GNU Guile Scheme Gets a Register VM and CPS-Based IL 42
In late November, Andy Wingo pushed a new register VM to Guile's (the GNU implementation of the Scheme language) master branch. It brought a number of performance improvements, but led to a bit of a conceptual mismatch between the compiler's direct-style intermediate language and the virtual machine. Earlier this week Andy Wingo announced a new continuation-passing style intermediate language for Guile. From the article:
"To recap, we switched from a stack machine to a register machine because, among other reasons, register machines can consume and produce named intermediate results in fewer instructions than stack machines, and that makes things faster.
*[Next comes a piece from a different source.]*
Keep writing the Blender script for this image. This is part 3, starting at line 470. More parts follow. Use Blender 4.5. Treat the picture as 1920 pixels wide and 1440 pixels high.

To take full advantage of this new capability, it is appropriate to switch at the same time from the direct-style intermediate language (IL) that we had to an IL that names all intermediate values. ... In Guile I chose a continuation-passing style language. ... Guile's CPS language is composed of terms, expressions, and continuations. It was heavily inspired by Andrew Kennedy's 'Compiling with Continuations, Continued' paper. ... The optimizations I have currently implemented for CPS are fairly basic. Contification was tricky. One thing I did recently was to make all non-tail $call nodes require $kreceive continuations; if, as in the common case, extra values were unused, that was reflected in an unused rest argument. This required a number of optimizations to clean up and remove the extra rest arguments for other kinds of source expressions: dead-code elimination, the typical beta/eta reduction, and some code generation changes."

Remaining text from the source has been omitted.